Daí que, sob ambos os prismas, consideremos que assiste razão à Recorrente, em linha com o já decidido neste TCAS, em Acórdão de 10.10.2024 (Processo: 1807/09.9BELRS), resultando, por essa via, prejudicada a apreciação dos demais vícios atinentes às liquidações (quer de IVA quer de juros compensatórios).

III.D. Do erro de julgamento, quanto aos juros indemnizatórios

Entende, ainda, a Recorrente que há erro de julgamento, no tocante ao direito a juros indemnizatórios, por se reunirem os respetivos pressupostos.

Há que atender ao disposto no art.º 43.º da Lei Geral Tributária (LGT), segundo o qual:

“1 - São devidos juros indemnizatórios quando se determine, em reclamação graciosa ou impugnação judicial, que houve erro imputável aos serviços de que resulte pagamento da dívida tributária em montante superior ao legalmente devido”.

Assim, para que haja direito a juros indemnizatórios, é necessário que, considerando o disposto no art.º 43.º da LGT, se verifique a ocorrência de um erro-vício e que o mesmo seja imputável aos serviços, respeitando este último requisito a “falta do próprio serviço, globalmente considerado” (9).

No caso dos autos, atentos os fundamentos referidos supra, está-se perante uma situação de erro imputável aos serviços, dado estarmos perante vícios que afetam substancialmente as liquidações, implicando o consequente direito a juros indemnizatórios.

Como tal, também nesta parte assiste razão à Recorrente.

Vencida a Recorrida é a mesma responsável pelas custas em ambas as instâncias (art.º 527.º do CPC), sem prejuízo de não haver lugar ao pagamento de taxa de justiça na presente instância, por não ter contra-alegado [art.º 7.º, n.º 2, do Regulamento das Custas Processuais (RCP)].


IV. DECISÃO

Face ao exposto, acorda-se em conferência na Subsecção Tributária Comum da Secção de Contencioso Tributário do Tribunal Central Administrativo Sul:

a) Conceder provimento ao recurso e, em consequência:

a.1. Declarar parcialmente nula a sentença, por falta de fundamentação de facto;

a.2. No mais, revogar a sentença recorrida, julgar a impugnação procedente, anulando-se as liquidações impugnadas, com a consequente devolução dos valores indevidamente pagos, condenando-se a Fazenda Pública no pagamento de juros indemnizatórios, contados desde a data do pagamento até à emissão da respetiva nota de crédito;

b) Custas pela Recorrida, em ambas as instâncias;

c) Registe e notifique.


Lisboa, 21 de novembro de 2024

(Tânia Meireles da Cunha)

(Maria da Luz Cardoso)

(Jorge Cortês)

(1)V., neste sentido, a título ilustrativo, os Acórdãos do Supremo Tribunal Administrativo, de 24.01.2018 (Processo: 01411/16), de 25.11.2015 (Processo: 0162/15) e de 04.03.2015 (Processo: 01939/13) e os deste TCAS, de 15.11.2018 (Processo: 1339/10.2BELRA) e de 15.05.2014 (Processo: 07508/14).
(2) Alberto dos Reis, Código de Processo Civil, Vol.
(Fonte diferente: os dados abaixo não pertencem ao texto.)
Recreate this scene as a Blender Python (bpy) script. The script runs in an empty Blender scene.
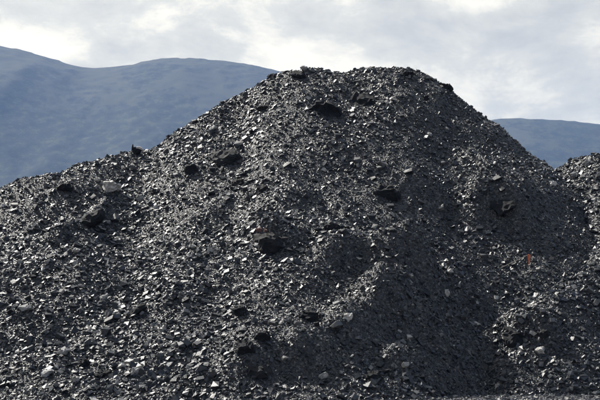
import bpy, bmesh, math, random
import numpy as np
from mathutils import Vector, Matrix, noise as mnoise

R = math.radians
rng = np.random.default_rng(7)
random.seed(7)
scene = bpy.context.scene
col = scene.collection

# ------------------------------------------------------------------ camera
CAM_Z, F = 1.7, 1400.0            # eye height (m), focal length in 600-px-wide picture units
PITCH = math.atan(137.0 / F)
cam_d = bpy.data.cameras.new('camera')
cam_d.sensor_width = 36.0
cam_d.lens = 36.0 * F / 600.0
cam_d.clip_start = 0.5
cam_d.clip_end = 40000.0
cam = bpy.data.objects.new('camera', cam_d)
col.objects.link(cam)
cam.location = (0, 0, CAM_Z)
cam.rotation_euler = (R(90) + PITCH, 0, 0)
scene.camera = cam

# ------------------------------------------------------------------ sky, sun, exposure
SUN_EL, SUN_AZ = R(51), R(-46)    # azimuth from +Y (view direction), negative = left
SUN_DIR = Vector((math.sin(SUN_AZ) * math.cos(SUN_EL), math.cos(SUN_AZ) * math.cos(SUN_EL), math.sin(SUN_EL)))

world = bpy.data.worlds.new('World')
scene.world = world
world.use_nodes = True
nt = world.node_tree
nt.nodes.clear()
def N(tree, typ, **kw):
    n = tree.nodes.new(typ)
    for k, v in kw.items():
        if k.startswith('i_'):
            n.inputs[k[2:]].default_value = v
        else:
            setattr(n, k, v)
    return n
def mathn(tree, op, a, b=None, clamp=False):
    n = tree.nodes.new('ShaderNodeMath'); n.operation = op; n.use_clamp = clamp
    for i, v in enumerate((a, b)):
        if v is None: continue
        if isinstance(v, (int, float)): n.inputs[i].default_value = v
        else: tree.links.new(v, n.inputs[i])
    return n.outputs[0]
def ramp(tree, fac, stops, interp='LINEAR'):
    n = tree.nodes.new('ShaderNodeValToRGB')
    cr = n.color_ramp; cr.interpolation = interp
    while len(cr.elements) < len(stops): cr.elements.new(0.5)
    for e, (p, c) in zip(cr.elements, stops):
        e.position = p
        e.color = (*c, 1) if not isinstance(c, (int, float)) else (c, c, c, 1)
    tree.links.new(fac, n.inputs[0])
    return n.outputs[0]
def mixc(tree, fac, a, b, blend='MIX'):
    n = tree.nodes.new('ShaderNodeMix'); n.data_type = 'RGBA'; n.blend_type = blend
    for sock, v in ((n.inputs[0], fac), (n.inputs[6], a), (n.inputs[7], b)):
        if isinstance(v, (int, float)): sock.default_value = v
        elif isinstance(v, tuple): sock.default_value = (*v, 1)
        else: tree.links.new(v, sock)
    return n.outputs[2]

L = nt.links.new
sky = N(nt, 'ShaderNodeTexSky', sky_type='NISHITA', sun_disc=False, sun_elevation=SUN_EL, sun_rotation=SUN_AZ,
        altitude=300.0, air_density=1.0, dust_density=1.5, ozone_density=1.2)
bg_sky = N(nt, 'ShaderNodeBackground', i_Strength=0.06)
L(sky.outputs[0], bg_sky.inputs[0])
tc = N(nt, 'ShaderNodeTexCoord')
sep = N(nt, 'ShaderNodeSeparateXYZ'); L(tc.outputs['Generated'], sep.inputs[0])
squash = N(nt, 'ShaderNodeMapping'); squash.inputs['Scale'].default_value = (1.0, 1.0, 1.9)   # clouds are flatter than wide
L(tc.outputs['Generated'], squash.inputs[0])
cover = N(nt, 'ShaderNodeTexNoise', i_Scale=2.6, i_Detail=9.0, i_Roughness=0.56, i_Distortion=0.3)
L(squash.outputs[0], cover.inputs['Vector'])
shade = N(nt, 'ShaderNodeTexNoise', i_Scale=9.0, i_Detail=12.0, i_Roughness=0.70, i_Distortion=0.25)
mp = N(nt, 'ShaderNodeMapping'); mp.inputs['Location'].default_value = (2.4, 3.3, 8.8)
L(squash.outputs[0], mp.inputs[0]); L(mp.outputs[0], shade.inputs['Vector'])
cfac = ramp(nt, cover.outputs[0], [(0.47, 0.0), (0.62, 1.0)], 'EASE')
# thicker air: low down the gaps close up behind one another
low = ramp(nt, sep.outputs[2], [(0.24, 1.0), (0.50, 0.0)], 'EASE')
cfac = mathn(nt, 'MAXIMUM', cfac, low)
puff = N(nt, 'ShaderNodeTexVoronoi', feature='SMOOTH_F1', i_Scale=11.0, i_Smoothness=0.6)
wob = N(nt, 'ShaderNodeTexNoise', i_Scale=14.0, i_Detail=6.0, i_Roughness=0.6); L(squash.outputs[0], wob.inputs['Vector'])
wv = N(nt, 'ShaderNodeVectorMath', operation='MULTIPLY_ADD'); wv.inputs[1].default_value = (0.09, 0.09, 0.09)
L(wob.outputs['Color'], wv.inputs[0]); L(squash.outputs[0], wv.inputs[2]); L(wv.outputs[0], puff.inputs['Vector'])
bil = mathn(nt, 'SUBTRACT', shade.outputs[0], mathn(nt, 'MULTIPLY', mathn(nt, 'SUBTRACT', puff.outputs['Distance'], 0.35), 0.42))
ccol = ramp(nt, bil, [(0.27, (0.42, 0.418, 0.385)), (0.44, (0.555, 0.55, 0.495)), (0.50, (0.68, 0.665, 0.59)), (0.60, (0.81, 0.79, 0.70))], 'LINEAR')
bg_cloud = N(nt, 'ShaderNodeBackground', i_Strength=1.0)
L(ccol, bg_cloud.inputs[0])
# water droplets scatter forward: clouds on the sun's side of the sky are brighter than those opposite
dotn = N(nt, 'ShaderNodeVectorMath', operation='DOT_PRODUCT'); L(tc.outputs['Generated'], dotn.inputs[0]); dotn.inputs[1].default_value = SUN_DIR
hg = mathn(nt, 'POWER', mathn(nt, 'ADD', mathn(nt, 'MULTIPLY', dotn.outputs['Value'], 0.5), 0.5), 2.0)
L(mathn(nt, 'ADD', mathn(nt, 'MULTIPLY', hg, 1.20), 0.31), bg_cloud.inputs[1])
mixs = N(nt, 'ShaderNodeMixShader')
L(cfac, mixs.inputs[0]); L(bg_sky.outputs[0], mixs.inputs[1]); L(bg_cloud.outputs[0], mixs.inputs[2])
wo = N(nt, 'ShaderNodeOutputWorld'); L(mixs.outputs[0], wo.inputs[0])

sun_d = bpy.data.lights.new('sun', 'SUN')
sun_d.energy = 5.0
sun_d.angle = R(0.53)
sun_d.color = (1.0, 0.975, 0.94)
sun = bpy.data.objects.new('sun', sun_d)
col.objects.link(sun)
sun.rotation_euler = (-SUN_DIR).to_track_quat('-Z', 'Y').to_euler()

vs = scene.view_settings
vs.view_transform = 'Standard'; vs.look = 'None'; vs.exposure = 0.55; vs.gamma = 1.0
vs.use_curve_mapping = False
scene.render.engine = 'CYCLES'
cy = scene.cycles
cy.use_denoising = True
cy.max_bounces = 6
cy.diffuse_bounces = 3
cy.glossy_bounces = 2
cy.volume_bounces = 1
cy.caustics_reflective = False
cy.caustics_refractive = False

# ------------------------------------------------------------------ helpers
def at(px, py, Y):
    """world point at depth Y that the photograph shows at (px, py)"""
    u, v = (px - 300.0) / F, (200.0 - py) / F
    dy = math.cos(PITCH) - v * math.sin(PITCH)
    dz = math.sin(PITCH) + v * math.cos(PITCH)
    return np.array((u / dy * Y, Y, CAM_Z + dz / dy * Y))

def tag(o, label=None, cat=None, group=None, kind=None):
    for k, v in (('label', label), ('category', cat), ('group', group), ('kind', kind)):
        if v: o[k] = v
    return o

def link(name, me, mat=None, parent=None):
    o = bpy.data.objects.new(name, me)
    col.objects.link(o)
    if mat and me is not None and not me.materials: me.materials.append(mat)
    if parent: o.parent = parent
    return o

def empty(name, loc):
    o = bpy.data.objects.new(name, None); col.objects.link(o); o.location = loc
    o.empty_display_size = 0.5
    return o

def mesh_np(name, verts, faces_flat, nper, smooth=False):
    """mesh from numpy: verts (n,3), faces_flat 1-D loop indices, nper corners per face (int)"""
    me = bpy.data.meshes.new(name)
    nl = len(faces_flat); nf = nl // nper
    me.vertices.add(len(verts)); me.vertices.foreach_set('co', np.ascontiguousarray(verts, dtype=np.float32).ravel())
    me.loops.add(nl); me.loops.foreach_set('vertex_index', np.ascontiguousarray(faces_flat, dtype=np.int32))
    me.polygons.add(nf)
    me.polygons.foreach_set('loop_start', np.arange(0, nl, nper, dtype=np.int32))
    me.polygons.foreach_set('loop_total', np.full(nf, nper, dtype=np.int32))
    me.polygons.foreach_set('use_smooth', np.full(nf, smooth, dtype=bool))
    me.update(calc_edges=True)
    return me

def vnoise(x, y, wl, seed):
    """smooth value noise in about -1..1, wavelength wl"""
    r = np.random.default_rng(seed); n = 256
    g = r.uniform(-1, 1, (n, n))
    fx, fy = x / wl, y / wl
    ix, iy = np.floor(fx).astype(int), np.floor(fy).astype(int)
    tx, ty = fx - ix, fy - iy
    tx = tx * tx * tx * (tx * (tx * 6 - 15) + 10); ty = ty * ty * ty * (ty * (ty * 6 - 15) + 10)
    i0, i1, j0, j1 = ix % n, (ix + 1) % n, iy % n, (iy + 1) % n
    return (g[i0, j0] * (1 - tx) + g[i1, j0] * tx) * (1 - ty) + (g[i0, j1] * (1 - tx) + g[i1, j1] * tx) * ty

def fbm(x, y, wl, octs, seed, gain=0.5, ridged=False):
    s = 0.0; a = 1.0; t = 0.0
    for k in range(octs):
        c, sn = math.cos(0.7 * k + 0.3), math.sin(0.7 * k + 0.3)
        v = vnoise(x * c - y * sn + 31.7 * k, x * sn + y * c + 17.3 * k, wl, seed + k)
        if ridged: v = 1 - 2 * np.abs(v)
        s = s + a * v; t += a; a *= gain; wl *= 0.5
    return s / t

def blur(h, n):
    k = np.ones(n) / n
    p = n // 2
    for _ in range(3):
        for ax in (0, 1):
            q = np.pad(h, [(p, p) if a == ax else (0, 0) for a in (0, 1)], mode='edge')
            c = np.cumsum(q, axis=ax)
            c = np.insert(c, 0, 0, axis=ax)
            h = (np.take(c, range(n, c.shape[ax]), axis=ax) - np.take(c, range(0, c.shape[ax] - n), axis=ax)) / n
    return h

# ------------------------------------------------------------------ materials
def new_mat(name):
    m = bpy.data.materials.new(name); m.use_nodes = True
    t = m.node_tree; t.nodes.clear()
    out = t.nodes.new('ShaderNodeOutputMaterial')
    b = t.nodes.new('ShaderNodeBsdfPrincipled')
    t.links.new(b.outputs[0], out.inputs[0])
    return m, t, b

ROCK_RAMP = [(0.0, (0.010, 0.012, 0.015)), (0.40, (0.024, 0.028, 0.034)), (0.72, (0.062, 0.067, 0.074)),
             (0.90, (0.13, 0.132, 0.132)), (0.96, (0.28, 0.27, 0.25)), (1.0, (0.45, 0.44, 0.415))]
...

V, p. 139.
(3) Alberto dos Reis, ob. cit., p. 140.
(4)V., em sentido idêntico e a título exemplificativo, os Acórdãos do Tribunal Central Administrativo Norte, de 28.01.2016 (Processo: 01579/05.6BEVIS) e de 25.06.2016 (Processo: 00724/04.3BEVIS).
(5)Cfr. António dos Santos Abrantes Geraldes, Recursos no Novo Código de Processo Civil, 5.ª Edição, Almedina, Coimbra, 2018, p. 169.
(6)V., a título exemplificativo, o Acórdão deste TCAS, de 27.04.2017 (Processo: 638/09.0BESNT) e ampla doutrina e jurisprudência no mesmo mencionada.
(7)Diogo Leite de Campos, Benjamim Silva Rodrigues e Jorge Lopes de Sousa, Lei Geral Tributária Anotada e Comentada, 4.ª Edição, Encontro da Escrita, Lisboa, 2012, p. 676.
(8)O Dever de Fundamentação Expressa de Actos Administrativos, Almedina, Coimbra, 2003, p. 231.
(9) J. Lopes de Sousa, Código de Procedimento e de Processo Tributário Anotado e Comentado, Vol. I, 6.ª Ed., Áreas Editora, Lisboa, 2011, p. 539.